§ **Prompt**: Omit the pictures and print exactly the lines of the listing below, starting at the first and ending at the line containing "mb.loft(rings); mb.build('printed_mark', PALE_BLUE, roll)".

§ **Source excerpt**:
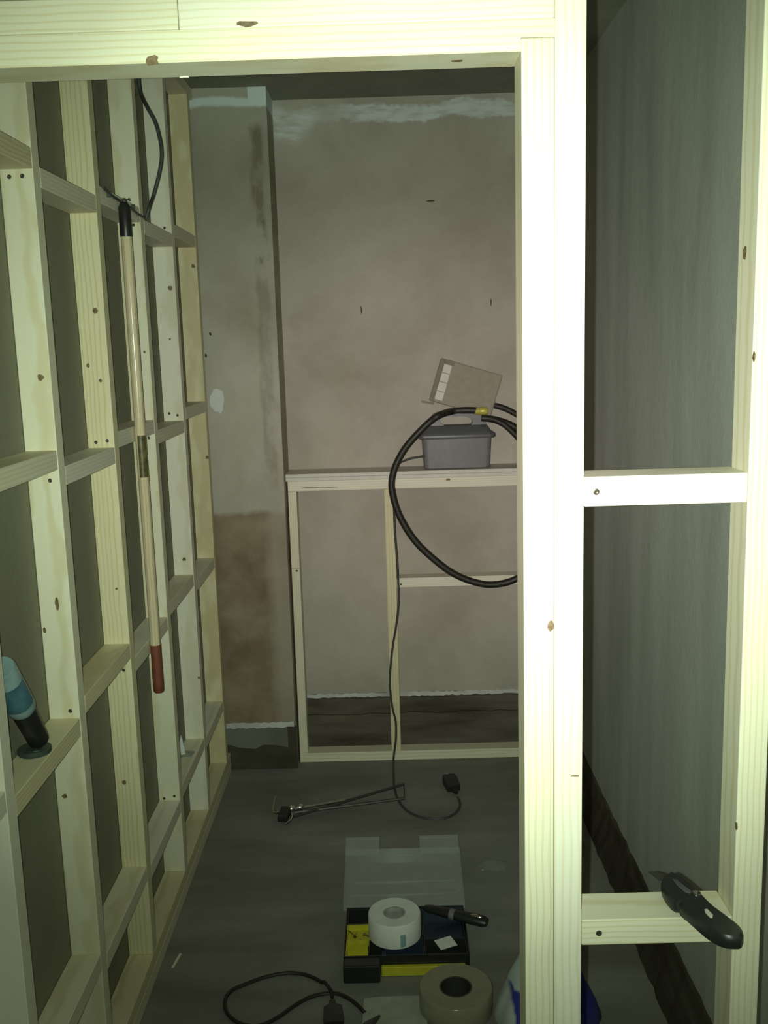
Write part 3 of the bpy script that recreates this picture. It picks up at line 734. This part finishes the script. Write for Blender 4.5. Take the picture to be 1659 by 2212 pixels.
ns = bpy.data.meshes.new('wood_screw')
mb = MB(); mb.lathe((0, 0, 0), [(0.0045, 0), (0.0045, 0.001), (0.0022, 0.004), (0.0020, 0.024), (0.0004, 0.030)], 8)
proto = mb.build('wood_screw', STEEL); r_ = random.Random(3)
for i in range(4):
    o = proto if i == 0 else proto.copy()
    if i: C.objects.link(o)
    o.location = (r_.uniform(-0.142, -0.100), r_.uniform(2.362, 2.404), 0.0388 + 0.0050 * (i // 2))
    o.rotation_euler = (math.pi / 2 + r_.uniform(-.1, .1), 0, r_.uniform(0, 6.28))
    tag(o, 'loose shiny wood screw lying in a yellow bin of the organizer box', 'screw', 'wood screws in the yellow bin')

rc = Vector((-0.024, 2.366, 0.0525)); roll = thing('joint_tape_roll', rc, 'thick white roll of jointing tape standing in the organizer box', 'tape roll')
mb = MB()
prof = [(0.030, 0.004), (0.067, 0.0), (0.0695, 0.002), (0.0695, 0.062), (0.067, 0.065), (0.030, 0.064)]
n = 40; rings = []
for r, h in prof + [prof[0]]:
    rings.append([rc + Vector((r * math.cos(2 * math.pi * k / n), r * math.sin(2 * math.pi * k / n), h)) for k in range(n)])
mb.loft(rings, False); mb.build('tape', WHITE_PAPER, roll)
mb = MB(); rings = []
for r, h in ((0.0255, 0.004), (0.0298, 0.004), (0.0298, 0.0625), (0.0255, 0.0625), (0.0255, 0.004)):
    rings.append([rc + Vector((r * math.cos(2 * math.pi * k / 24), r * math.sin(2 * math.pi * k / 24), h)) for k in range(24)])
mb.loft(rings, False); mb.build('core', CARD_CORE, roll)
mb = MB(); mb.lathe(rc, [(0.0253, 0.040), (0.0253, 0.052)], 24); mb.build('core_plug', CARD_CORE, roll)
mb = MB(); rings = []
for a in (-78, -74, -70, -66):
    a = math.radians(a); d = Vector((math.cos(a), math.sin(a), 0))
    rings.append([rc + d * 0.0690 + Vector((0, 0, 0.006)), rc + d * 0.0690 + Vector((0, 0, 0.040)), rc + d * 0.0699 + Vector((0, 0, 0.040)), rc + d * 0.0699 + Vector((0, 0, 0.006))])
mb.loft(rings); mb.build('printed_mark', PALE_BLUE, roll)

# second knife, resting on the box rim beside the roll
k2 = thing('utility_knife', (0.135, 2.41, 0.055), 'dark utility knife with shiny butt resting on the organizer box beside the white roll', 'knife')
a0, a1 = Vector((0.058, 2.462, 0.068)), Vector((0.222, 2.385, 0.068)); ax = (a1 - a0).normalized(); sd = ax.cross(Vector((0, 0, 1)))
mb = MB(); rings = []
for t, w_, h_ in ((0, 0.008, 0.006), (0.08, 0.013, 0.010), (0.35, 0.015, 0.013), (0.7, 0.017, 0.014), (0.93, 0.018, 0.014), (1, 0.014, 0.010)):
    c = a0.lerp(a1, t)
    rings.append([c + sd * w_ * math.cos(2 * math.pi * k / 12) + Vector((0, 0, h_ * math.sin(2 * math.pi * k / 12))) for k in range(12)])
mb.loft(rings); mb.build('body', BLACK_PL, k2)
mb = MB(); rings = []
for t, w_, h_ in ((0.42, 0.016, 0.0138), (0.50, 0.0164, 0.0140)):
    c = a0.lerp(a1, t)
    rings.append([c + sd * w_ * math.cos(2 * math.pi * k / 12) + Vector((0, 0, h_ * math.sin(2 * math.pi * k / 12))) for k in range(12)])
mb.loft(rings); mb.build('slider', GREY_PL, k2)
c = a0.lerp(a1, 0.84) + Vector((0, 0, 0.0125)) + sd * 0.003
mb = MB(); mb.tube([c - ax * 0.016, c - ax * 0.008, c + ax * 0.010, c + ax * 0.016], [0.002, 0.005, 0.005, 0.002], 10); mb.build('butt_plate', STEEL, k2)

cd = thing('white_card', (0.108, 2.318, 0.054), 'small plain white card lying aslant on the organizer box', 'card')
Rc = Matrix.Translation((0.108, 2.318, 0.0535)) @ Matrix.Rotation(math.radians(24), 4, 'Z') @ Matrix.Rotation(math.radians(4), 4, 'X')
mb = MB(Rc); mb.box((-0.024, -0.020, 0.002), (0.024, 0.020, 0.0028)); mb.build('sheet', WHITE_PAPER, cd)

# ------------------------------------------------------------------ other things on the near floor
tc = Vector((0.122, 2.140, 0.001)); tr = thing('packing_tape_roll', tc, 'brownish clear roll of packing tape lying flat in front of the organizer box', 'tape roll')
mb = MB(); rings = []
for r, h in ((0.040, 0.0), (0.088, 0.0), (0.0895, 0.003), (0.0895, 0.055), (0.087, 0.058), (0.040, 0.056), (0.040, 0.0)):
    rings.append([tc + Vector((r * math.cos(2 * math.pi * k / 40), r * math.sin(2 * math.pi * k / 40), h)) for k in range(40)])
mb.loft(rings, False); mb.build('film', TAPE_PL, tr)
mb = MB(); rings = []
for r, h in ((0.0365, 0.0), (0.0398, 0.0), (0.0398, 0.056), (0.0365, 0.056), (0.0365, 0.0)):
    rings.append([tc + Vector((r * math.cos(2 * math.pi * k / 24), r * math.sin(2 * math.pi * k / 24), h)) for k in range(24)])
mb.loft(rings, False); mb.build('core', DARK_STEEL, tr)

pp = thing('paper_sheet', (-0.02, 2.10, 0.0), 'pale dusty sheet of paper lying on the near floor beside the tape', 'paper')
mb = MB(); n = 8; g = []
for i in range(n + 1):
    for j in range(n + 1):
        x = -0.105 + 0.155 * i / n; y = 1.98 + 0.20 * j / n
        g.append((x + 0.02 * (y - 2.1), y + 0.04 * x, 0.003 + 0.004 * noise.noise(Vector((x * 20, y * 20, 0))) + 0.003))
top_ = list(g); bot_ = [(x, y, z - 0.0008) for x, y, z in g]
fs = []
for i in range(n):
    for j in range(n):
        a = i * (n + 1) + j; q = (a, a + n + 1, a + n + 2, a + 1)
        fs.append(q); fs.append(tuple(v + len(g) for v in q[::-1]))
ed = [i * (n + 1) for i in range(n + 1)] + [n * (n + 1) + j for j in range(1, n + 1)] + [i * (n + 1) + n for i in range(n - 1, -1, -1)] + [j for j in range(n - 1, 0, -1)]
for a, b in zip(ed, ed[1:] + ed[:1]): fs.append((a, b, b + len(g), a + len(g)))
mb.add(top_ + bot_, fs, True); mb.build('sheet', DUSTY_PAPER, pp)

lead = thing('mains_lead', (-0.25, 2.2, 0.0), 'black mains lead looped on the near floor with a plug in the loop', 'cable')
lp = [(-0.1001, 2.123, 0.005), (-0.1272, 2.162, 0.005), (-0.1628, 2.193, 0.005), (-0.1977, 2.198, 0.005), (-0.2372, 2.185, 0.005), (-0.2693, 2.159, 0.005), (-0.3098, 2.114, 0.005), (-0.3509, 2.086, 0.005), (-0.3963, 2.094, 0.005), (-0.4333, 2.131, 0.005), (-0.448, 2.179, 0.005), (-0.4379, 2.217, 0.005), (-0.4064, 2.241, 0.005), (-0.3567, 2.269, 0.005), (-0.3045, 2.282, 0.005), (-0.2559, 2.273, 0.005), (-0.2121, 2.241, 0.005), (-0.1862, 2.199, 0.005), (-0.1813, 2.173, 0.005)]
mb = MB(); mb.tube([p + Vector((0, 0, 0.007 if i > 80 else 0)) for i, p in enumerate(smooth_path(lp, 5))], 0.0047, 8); mb.build('cord', BLACK_RUB, lead)
p0, p1 = Vector((-0.1803, 2.16, 0.012)), Vector((-0.1708, 2.069, 0.014))
ax = (p1 - p0).normalized(); sd = ax.cross(Vector((0, 0, 1))).normalized()
mb = MB(); rings = []
for t, w_, h_ in ((0, 0.006, 0.006), (0.2, 0.009, 0.008), (0.35, 0.022, 0.012), (0.8, 0.024, 0.013), (1.0, 0.022, 0.011)):
    c = p0.lerp(p1, t)
    rings.append([c + sd * w_ * x + Vector((0, 0, h_ * z)) for x, z in ((-1, -.8), (0, -1), (1, -.8), (1.05, 0), (1, .8), (0, 1), (-1, .8), (-1.05, 0))])
mb.loft(rings); mb.build('plug', BLACK_PL, lead)

pc = Vector((-0.0936, 2.036, 0.01)); ply = thing('pliers', pc, 'red-handled pliers half out of view on the near floor', 'pliers')
for s in (-1, 1):
    mb = MB(); mb.tube(smooth_path([pc + Vector((-0.01 + 0.012 * s - 0.01, 0.02, 0.002)), pc + Vector((0.022 * s - 0.02, -0.03, 0.002)), pc + Vector((0.016 * s - 0.03, -0.10, 0.002))]), 0.0075, 8); mb.build('grip', RED_PL, ply)
mb = MB(); mb.tube([pc + Vector((-0.012, 0.015, 0.002)), pc + Vector((0.004, 0.03, 0.003)), pc + Vector((0.030, 0.062, 0.005))], [0.011, 0.012, 0.003], 10); mb.build('jaw', DARK_STEEL, ply)

sk = thing('printed_sack', (0.330, 2.05, 0.0), 'white plastic sack with dark blue print slumped on the floor behind the door post', 'sack')
mb = MB(); rings = []; n = 28
for t in (0, 0.03, 0.12, 0.3, 0.5, 0.7, 0.85, 0.95, 1.0):
    s = (1 - 0.12 * (1 - min(t / 0.1, 1))) * (1 - t ** 1.5 * 0.80); ring = []
    for k in range(n):
        a = 2 * math.pi * k / n
        d = 1 + 0.10 * noise.noise(Vector((math.cos(a) * 2.2, math.sin(a) * 2.2, t * 3.0))) + 0.03 * math.sin(7 * a + 4 * t)
        ring.append((0.330 + 0.125 * s * d * math.cos(a), 2.05 + 0.095 * s * d * math.sin(a), 0.002 + 0.26 * t + 0.012 * t * math.sin(3 * a)))
    rings.append(ring)
mb.loft(rings); mb.build('body', SACK, sk)
mb = MB(); mb.tube([(0.318, 2.05, 0.255), (0.325, 2.045, 0.278), (0.33, 2.04, 0.292)], [0.022, 0.012, 0.028], 12); mb.build('gathered_neck', SACK, sk)

cr = Vector((0.2801, 2.783, 0)); crs = thing('crumpled_film', cr, 'small crumpled scrap of clear film on the floor right of the organizer lid', 'plastic film')
mb = MB(); rings = []; n = 18
for t in (0, 0.1, 0.35, 0.65, 0.9, 1.0):
    s_ = math.cos(t * 1.35) * (0.9 if t == 0 else 1.0)
    ring = []
    for k in range(n):
        a = 2 * math.pi * k / n
        d = 1 + 0.45 * noise.noise(Vector((math.cos(a) * 2.5, math.sin(a) * 2.5, t * 2.5 + 7)))
        ring.append(cr + Vector((0.042 * s_ * d * math.cos(a), 0.034 * s_ * d * math.sin(a), 0.001 + 0.020 * t)))
    rings.append(ring)
mb.loft(rings, True, True); mb.build('sheet', FILM, crs)

# slivers of offcut along the foot of the left partition
sl_proto = None; r_ = random.Random(5)
for i, (p, L_, a) in enumerate((((-0.6637, 2.736, 0.002), 0.075, 1.50), ((-0.6165, 2.35, 0.002), 0.06, 1.42), ((-0.6656, 2.944, 0.002), 0.05, 1.62))):
    mb = MB(); mb.box((-L_ / 2, -0.0035, 0.0006), (L_ / 2, 0.0035, 0.003), 0.0006)
    o = mb.build('wood_sliver', PINE_PALE); grain(o, 0)
    o.location = (p[0] + 0.012, p[1], 0); o.rotation_euler = (0, 0, a)
    tag(o, ('pale wood sliver on the floor by the sole plate, middle one of three', 'pale wood sliver on the floor by the sole plate, nearest of three',
            'pale wood sliver on the floor by the sole plate, farthest of three')[i], 'offcut', 'slivers by the left sole plate')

§ **Response**:
Write part 3 of the bpy script that recreates this picture. It picks up at line 734. This part finishes the script. Write for Blender 4.5. Take the picture to be 1659 by 2212 pixels.
ns = bpy.data.meshes.new('wood_screw')
mb = MB(); mb.lathe((0, 0, 0), [(0.0045, 0), (0.0045, 0.001), (0.0022, 0.004), (0.0020, 0.024), (0.0004, 0.030)], 8)
proto = mb.build('wood_screw', STEEL); r_ = random.Random(3)
for i in range(4):
    o = proto if i == 0 else proto.copy()
    if i: C.objects.link(o)
    o.location = (r_.uniform(-0.142, -0.100), r_.uniform(2.362, 2.404), 0.0388 + 0.0050 * (i // 2))
    o.rotation_euler = (math.pi / 2 + r_.uniform(-.1, .1), 0, r_.uniform(0, 6.28))
    tag(o, 'loose shiny wood screw lying in a yellow bin of the organizer box', 'screw', 'wood screws in the yellow bin')

rc = Vector((-0.024, 2.366, 0.0525)); roll = thing('joint_tape_roll', rc, 'thick white roll of jointing tape standing in the organizer box', 'tape roll')
mb = MB()
prof = [(0.030, 0.004), (0.067, 0.0), (0.0695, 0.002), (0.0695, 0.062), (0.067, 0.065), (0.030, 0.064)]
n = 40; rings = []
for r, h in prof + [prof[0]]:
    rings.append([rc + Vector((r * math.cos(2 * math.pi * k / n), r * math.sin(2 * math.pi * k / n), h)) for k in range(n)])
mb.loft(rings, False); mb.build('tape', WHITE_PAPER, roll)
mb = MB(); rings = []
for r, h in ((0.0255, 0.004), (0.0298, 0.004), (0.0298, 0.0625), (0.0255, 0.0625), (0.0255, 0.004)):
    rings.append([rc + Vector((r * math.cos(2 * math.pi * k / 24), r * math.sin(2 * math.pi * k / 24), h)) for k in range(24)])
mb.loft(rings, False); mb.build('core', CARD_CORE, roll)
mb = MB(); mb.lathe(rc, [(0.0253, 0.040), (0.0253, 0.052)], 24); mb.build('core_plug', CARD_CORE, roll)
mb = MB(); rings = []
for a in (-78, -74, -70, -66):
    a = math.radians(a); d = Vector((math.cos(a), math.sin(a), 0))
    rings.append([rc + d * 0.0690 + Vector((0, 0, 0.006)), rc + d * 0.0690 + Vector((0, 0, 0.040)), rc + d * 0.0699 + Vector((0, 0, 0.040)), rc + d * 0.0699 + Vector((0, 0, 0.006))])
mb.loft(rings); mb.build('printed_mark', PALE_BLUE, roll)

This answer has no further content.